We like to think we are too smart to be fooled by a light. We think we are more sophisticated than the moths that beat their wings against a porch lamp until they die of exhaustion. But in the context of the built world, we are exactly like those moths. We are drawn to the glow of the system. We find comfort in the hum of the server room and the status light on the security camera. We want to believe that the world is being watched so that we don’t have to do the watching ourselves.
Nova finally put the plastic chip back into her pocket. She decided she was going to reject the batch. The color was too “passive,” she muttered to herself. It didn’t have the necessary “shout.” She knew that if someone was in a panic, their peripheral vision would fail them, and they would need the color to reach out and grab their attention.

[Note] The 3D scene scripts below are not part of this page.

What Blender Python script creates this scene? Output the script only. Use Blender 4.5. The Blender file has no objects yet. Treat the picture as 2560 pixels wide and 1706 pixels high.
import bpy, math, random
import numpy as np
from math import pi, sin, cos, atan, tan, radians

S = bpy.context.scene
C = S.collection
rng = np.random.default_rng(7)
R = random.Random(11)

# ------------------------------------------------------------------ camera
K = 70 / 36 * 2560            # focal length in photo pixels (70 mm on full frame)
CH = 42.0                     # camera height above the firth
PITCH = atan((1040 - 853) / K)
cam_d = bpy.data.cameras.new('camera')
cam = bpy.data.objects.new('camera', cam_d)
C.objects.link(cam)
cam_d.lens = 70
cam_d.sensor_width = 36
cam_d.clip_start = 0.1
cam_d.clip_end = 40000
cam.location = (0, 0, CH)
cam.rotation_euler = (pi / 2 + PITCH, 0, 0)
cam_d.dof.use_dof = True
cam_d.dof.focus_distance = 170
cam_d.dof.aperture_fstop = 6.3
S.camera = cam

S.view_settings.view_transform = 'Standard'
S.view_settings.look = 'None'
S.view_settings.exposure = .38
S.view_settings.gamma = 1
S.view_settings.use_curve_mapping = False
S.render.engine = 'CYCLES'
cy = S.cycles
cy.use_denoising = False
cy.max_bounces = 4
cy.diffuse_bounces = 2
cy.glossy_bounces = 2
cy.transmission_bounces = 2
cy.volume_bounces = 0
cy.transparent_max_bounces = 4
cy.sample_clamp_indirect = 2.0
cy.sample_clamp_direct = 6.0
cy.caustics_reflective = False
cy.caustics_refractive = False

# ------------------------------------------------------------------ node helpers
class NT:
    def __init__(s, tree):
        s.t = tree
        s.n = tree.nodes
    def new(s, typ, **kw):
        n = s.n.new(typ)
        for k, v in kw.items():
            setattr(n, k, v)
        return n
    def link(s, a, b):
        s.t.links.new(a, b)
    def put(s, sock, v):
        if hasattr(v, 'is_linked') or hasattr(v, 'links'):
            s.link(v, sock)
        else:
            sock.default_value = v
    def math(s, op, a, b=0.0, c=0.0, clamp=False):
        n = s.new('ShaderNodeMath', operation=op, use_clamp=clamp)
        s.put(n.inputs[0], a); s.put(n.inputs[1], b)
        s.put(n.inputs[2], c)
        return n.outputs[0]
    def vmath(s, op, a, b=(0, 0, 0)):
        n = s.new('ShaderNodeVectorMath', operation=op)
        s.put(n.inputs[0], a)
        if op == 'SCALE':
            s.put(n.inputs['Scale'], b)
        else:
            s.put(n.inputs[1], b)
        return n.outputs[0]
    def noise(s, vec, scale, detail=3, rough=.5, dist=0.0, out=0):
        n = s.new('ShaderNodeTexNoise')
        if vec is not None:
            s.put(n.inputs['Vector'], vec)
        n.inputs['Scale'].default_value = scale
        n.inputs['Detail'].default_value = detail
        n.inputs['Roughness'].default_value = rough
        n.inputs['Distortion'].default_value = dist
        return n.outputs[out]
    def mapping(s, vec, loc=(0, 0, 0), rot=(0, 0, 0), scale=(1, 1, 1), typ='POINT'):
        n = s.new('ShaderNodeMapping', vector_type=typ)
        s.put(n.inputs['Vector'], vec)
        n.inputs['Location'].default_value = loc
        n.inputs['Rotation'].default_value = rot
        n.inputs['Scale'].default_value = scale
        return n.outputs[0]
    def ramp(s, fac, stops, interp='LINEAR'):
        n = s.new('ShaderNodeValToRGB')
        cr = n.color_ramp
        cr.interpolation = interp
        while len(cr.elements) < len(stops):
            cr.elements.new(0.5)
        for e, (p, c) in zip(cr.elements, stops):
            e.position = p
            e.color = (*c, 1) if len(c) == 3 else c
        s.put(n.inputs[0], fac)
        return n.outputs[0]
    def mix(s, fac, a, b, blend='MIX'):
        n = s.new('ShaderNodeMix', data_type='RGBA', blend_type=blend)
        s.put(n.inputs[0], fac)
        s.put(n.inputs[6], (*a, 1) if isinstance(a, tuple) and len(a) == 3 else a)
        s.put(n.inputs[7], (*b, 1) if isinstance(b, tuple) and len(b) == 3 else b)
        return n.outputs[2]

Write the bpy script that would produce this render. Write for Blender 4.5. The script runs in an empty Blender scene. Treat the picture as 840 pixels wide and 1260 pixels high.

As she walked back toward her car, she passed the main fire control room. Through the glass, she could see the master panel. It was a sea of green and amber lights, a beautiful, rhythmic display of technological health. It looked impressive. It looked certain. But as she passed, she noticed a small, hand-written note taped to the side of the cabinet: “Zone 4 Impaired – Manual Watch Required.”
The panel was still glowing. It was still performing its duty as a symbol of safety. But the note-the tiny, analog, human-written note-was the only thing telling the truth. The machine was lying, and the human was the only one who knew it.
Beyond the Glow
We must be careful not to mistake the map for the territory, or the light for the sun. The systems we build to protect us are incredible, but they are also fragile. They are subject to the laws of maintenance, the whims of power grids, and the dust of construction. When they fail, they don’t always tell us. They often just keep glowing, performing their role in the theater of safety until the very moment the curtain falls.
In those gaps, we don’t need more lights. We need more eyes. We need the actual substance of vigilance to return to the stage and do the work that the glow only promises.